INSTRUCTIONS TO FOLLOW
For the material that follows, list every line containing the word "picture".

RAW DATA
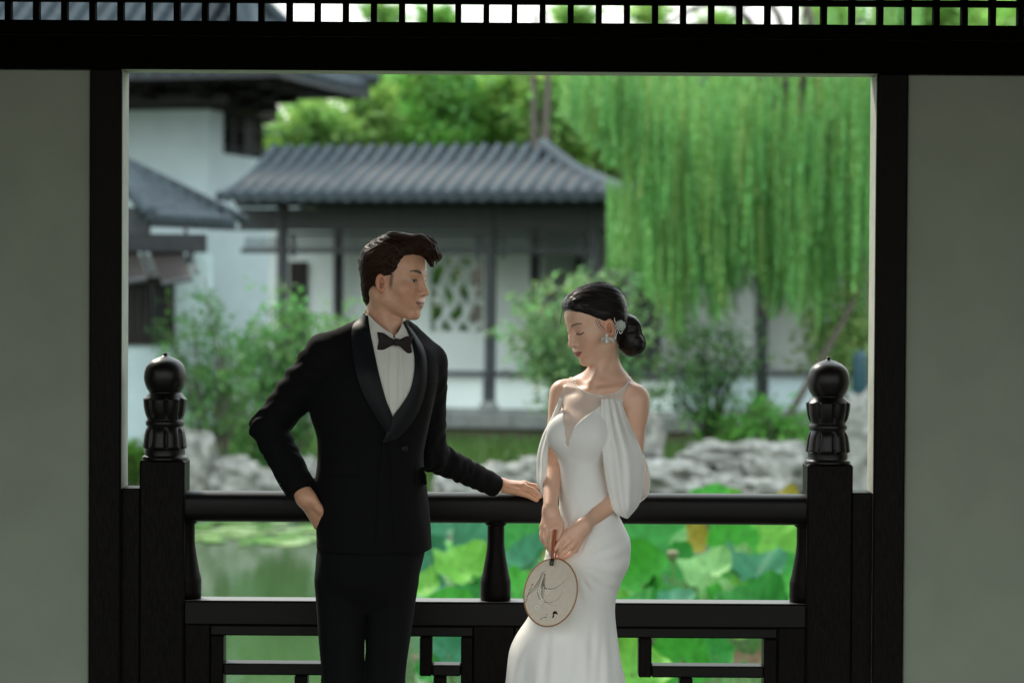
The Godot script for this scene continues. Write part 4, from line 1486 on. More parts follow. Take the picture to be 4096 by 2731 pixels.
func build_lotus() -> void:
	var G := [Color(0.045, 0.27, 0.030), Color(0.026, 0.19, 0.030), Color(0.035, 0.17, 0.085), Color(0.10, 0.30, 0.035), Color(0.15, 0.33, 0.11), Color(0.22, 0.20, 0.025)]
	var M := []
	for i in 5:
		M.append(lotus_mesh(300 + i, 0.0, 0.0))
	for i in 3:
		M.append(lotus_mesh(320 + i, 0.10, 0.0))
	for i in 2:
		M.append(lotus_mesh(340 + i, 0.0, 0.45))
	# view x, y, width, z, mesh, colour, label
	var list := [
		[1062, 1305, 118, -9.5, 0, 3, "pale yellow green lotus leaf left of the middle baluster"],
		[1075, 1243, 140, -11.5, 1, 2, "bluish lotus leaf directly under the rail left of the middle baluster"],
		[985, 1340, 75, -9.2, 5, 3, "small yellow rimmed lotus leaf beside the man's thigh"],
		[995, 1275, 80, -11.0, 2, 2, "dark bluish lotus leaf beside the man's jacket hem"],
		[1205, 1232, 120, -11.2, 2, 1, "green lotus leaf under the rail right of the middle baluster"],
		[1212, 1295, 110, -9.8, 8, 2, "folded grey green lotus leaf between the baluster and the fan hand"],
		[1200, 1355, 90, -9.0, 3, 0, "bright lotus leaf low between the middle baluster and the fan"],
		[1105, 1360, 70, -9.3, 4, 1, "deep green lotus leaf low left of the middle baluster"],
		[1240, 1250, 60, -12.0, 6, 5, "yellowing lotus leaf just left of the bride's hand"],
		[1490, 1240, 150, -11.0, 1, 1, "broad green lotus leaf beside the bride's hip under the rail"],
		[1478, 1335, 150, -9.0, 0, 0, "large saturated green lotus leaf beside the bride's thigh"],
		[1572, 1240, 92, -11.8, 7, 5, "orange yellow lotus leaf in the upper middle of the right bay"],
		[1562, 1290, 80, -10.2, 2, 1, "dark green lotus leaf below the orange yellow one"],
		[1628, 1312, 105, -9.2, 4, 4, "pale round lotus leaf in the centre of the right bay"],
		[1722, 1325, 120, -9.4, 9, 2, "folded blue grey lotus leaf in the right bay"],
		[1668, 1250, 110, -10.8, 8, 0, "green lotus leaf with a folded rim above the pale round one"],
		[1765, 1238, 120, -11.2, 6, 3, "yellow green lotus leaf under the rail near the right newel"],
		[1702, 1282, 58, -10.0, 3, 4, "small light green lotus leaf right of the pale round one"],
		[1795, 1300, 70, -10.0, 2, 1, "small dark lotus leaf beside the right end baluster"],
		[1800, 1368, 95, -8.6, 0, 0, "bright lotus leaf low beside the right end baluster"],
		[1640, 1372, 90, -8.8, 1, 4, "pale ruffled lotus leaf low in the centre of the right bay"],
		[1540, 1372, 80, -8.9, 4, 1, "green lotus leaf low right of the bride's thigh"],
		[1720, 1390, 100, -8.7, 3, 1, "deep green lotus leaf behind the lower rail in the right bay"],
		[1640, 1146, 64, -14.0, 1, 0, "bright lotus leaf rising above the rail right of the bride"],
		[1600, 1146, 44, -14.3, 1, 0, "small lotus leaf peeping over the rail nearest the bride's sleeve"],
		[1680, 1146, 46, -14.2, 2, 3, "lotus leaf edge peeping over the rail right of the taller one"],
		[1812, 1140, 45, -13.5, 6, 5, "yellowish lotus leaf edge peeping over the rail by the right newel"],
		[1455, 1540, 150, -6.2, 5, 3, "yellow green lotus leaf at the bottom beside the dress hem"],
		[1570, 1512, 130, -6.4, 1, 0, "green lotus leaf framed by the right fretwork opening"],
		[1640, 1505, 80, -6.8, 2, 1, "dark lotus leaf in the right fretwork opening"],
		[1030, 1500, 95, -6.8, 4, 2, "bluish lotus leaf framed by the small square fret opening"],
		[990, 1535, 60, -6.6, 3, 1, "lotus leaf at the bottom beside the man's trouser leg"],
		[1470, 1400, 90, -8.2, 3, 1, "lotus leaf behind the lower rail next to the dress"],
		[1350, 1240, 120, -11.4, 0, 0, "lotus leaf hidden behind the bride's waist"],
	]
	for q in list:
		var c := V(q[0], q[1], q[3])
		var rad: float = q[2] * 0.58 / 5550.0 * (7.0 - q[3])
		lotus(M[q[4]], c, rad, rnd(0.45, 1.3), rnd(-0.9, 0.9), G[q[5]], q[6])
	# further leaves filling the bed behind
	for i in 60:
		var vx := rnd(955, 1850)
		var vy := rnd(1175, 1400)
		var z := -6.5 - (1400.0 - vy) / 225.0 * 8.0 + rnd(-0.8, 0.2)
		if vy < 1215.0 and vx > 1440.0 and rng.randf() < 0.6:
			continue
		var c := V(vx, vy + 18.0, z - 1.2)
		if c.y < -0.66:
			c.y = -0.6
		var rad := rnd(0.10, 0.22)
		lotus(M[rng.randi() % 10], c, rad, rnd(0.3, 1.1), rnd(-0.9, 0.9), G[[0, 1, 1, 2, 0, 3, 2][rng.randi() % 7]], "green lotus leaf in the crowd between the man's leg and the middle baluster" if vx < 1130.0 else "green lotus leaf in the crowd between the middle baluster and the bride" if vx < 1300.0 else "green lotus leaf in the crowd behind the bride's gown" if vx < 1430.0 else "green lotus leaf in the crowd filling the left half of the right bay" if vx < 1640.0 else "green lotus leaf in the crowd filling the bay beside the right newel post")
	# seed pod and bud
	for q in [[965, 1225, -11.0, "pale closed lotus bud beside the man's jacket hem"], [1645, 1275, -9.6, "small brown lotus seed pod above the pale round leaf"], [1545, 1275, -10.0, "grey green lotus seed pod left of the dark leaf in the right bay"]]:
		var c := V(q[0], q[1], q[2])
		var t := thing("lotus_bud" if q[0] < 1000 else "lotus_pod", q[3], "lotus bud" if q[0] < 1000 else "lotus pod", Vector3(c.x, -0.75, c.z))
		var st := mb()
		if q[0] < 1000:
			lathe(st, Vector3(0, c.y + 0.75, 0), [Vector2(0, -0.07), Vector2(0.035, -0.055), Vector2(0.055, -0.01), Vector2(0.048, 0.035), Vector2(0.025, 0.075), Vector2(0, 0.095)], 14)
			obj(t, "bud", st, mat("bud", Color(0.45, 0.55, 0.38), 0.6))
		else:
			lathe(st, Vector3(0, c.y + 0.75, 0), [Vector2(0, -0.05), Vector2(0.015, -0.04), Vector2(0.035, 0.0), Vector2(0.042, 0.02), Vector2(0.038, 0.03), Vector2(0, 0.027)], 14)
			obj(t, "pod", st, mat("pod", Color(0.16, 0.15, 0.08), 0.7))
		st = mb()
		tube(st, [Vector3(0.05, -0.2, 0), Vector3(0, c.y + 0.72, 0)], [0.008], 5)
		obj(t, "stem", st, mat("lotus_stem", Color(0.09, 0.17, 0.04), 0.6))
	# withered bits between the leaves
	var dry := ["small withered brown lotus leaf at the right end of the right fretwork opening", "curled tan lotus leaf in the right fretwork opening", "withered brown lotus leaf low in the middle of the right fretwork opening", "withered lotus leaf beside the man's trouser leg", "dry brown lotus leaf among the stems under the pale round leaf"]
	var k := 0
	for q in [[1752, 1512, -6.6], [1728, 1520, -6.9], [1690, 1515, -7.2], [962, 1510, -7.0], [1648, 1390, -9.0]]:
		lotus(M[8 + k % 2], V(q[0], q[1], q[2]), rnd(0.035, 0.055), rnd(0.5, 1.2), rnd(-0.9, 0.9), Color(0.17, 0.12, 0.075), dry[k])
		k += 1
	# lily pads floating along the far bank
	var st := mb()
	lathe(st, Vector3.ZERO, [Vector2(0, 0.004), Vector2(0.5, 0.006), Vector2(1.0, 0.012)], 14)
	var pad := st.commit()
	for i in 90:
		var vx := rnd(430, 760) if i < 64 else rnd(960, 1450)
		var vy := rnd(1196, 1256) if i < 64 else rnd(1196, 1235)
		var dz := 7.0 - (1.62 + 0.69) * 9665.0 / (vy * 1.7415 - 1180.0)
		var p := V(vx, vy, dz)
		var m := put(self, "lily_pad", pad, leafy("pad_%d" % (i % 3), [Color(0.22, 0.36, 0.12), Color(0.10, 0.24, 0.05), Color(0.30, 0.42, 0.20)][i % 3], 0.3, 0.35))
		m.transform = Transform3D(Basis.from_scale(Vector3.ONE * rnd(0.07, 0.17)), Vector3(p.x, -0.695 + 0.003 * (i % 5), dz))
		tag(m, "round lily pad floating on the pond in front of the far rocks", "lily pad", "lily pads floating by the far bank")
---
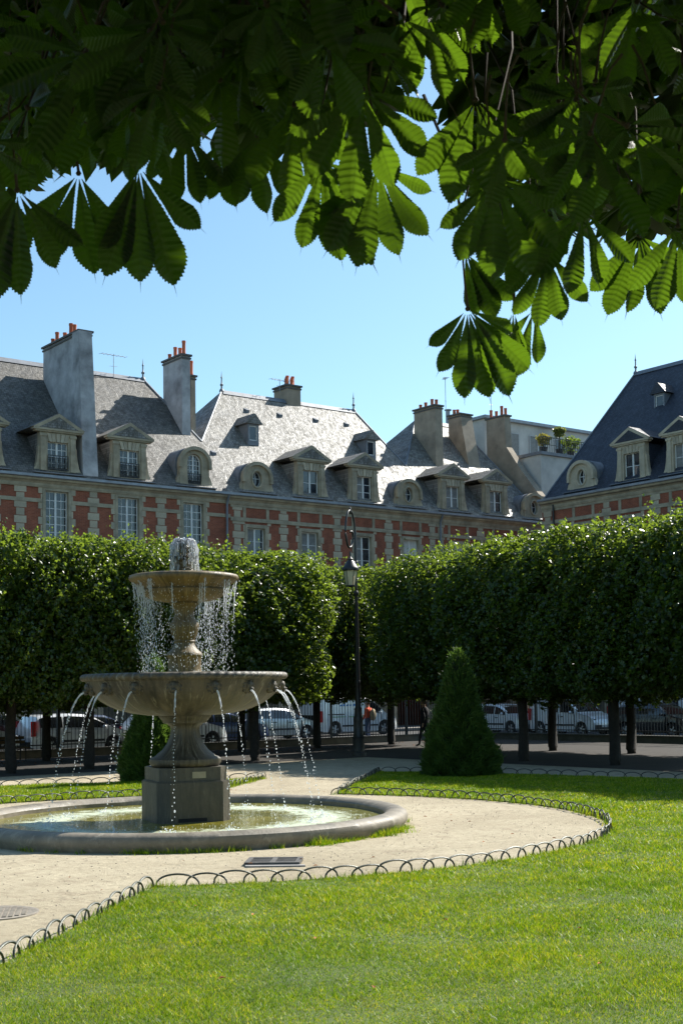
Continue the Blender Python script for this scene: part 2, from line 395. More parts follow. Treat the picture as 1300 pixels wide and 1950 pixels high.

RESULT BELOW
The Godot script for this scene continues. Write part 4, from line 1486 on. More parts follow. Take the picture to be 4096 by 2731 pixels.
Continue the Blender Python script for this scene: part 2, from line 395. More parts follow. Treat the picture as 1300 pixels wide and 1950 pixels high.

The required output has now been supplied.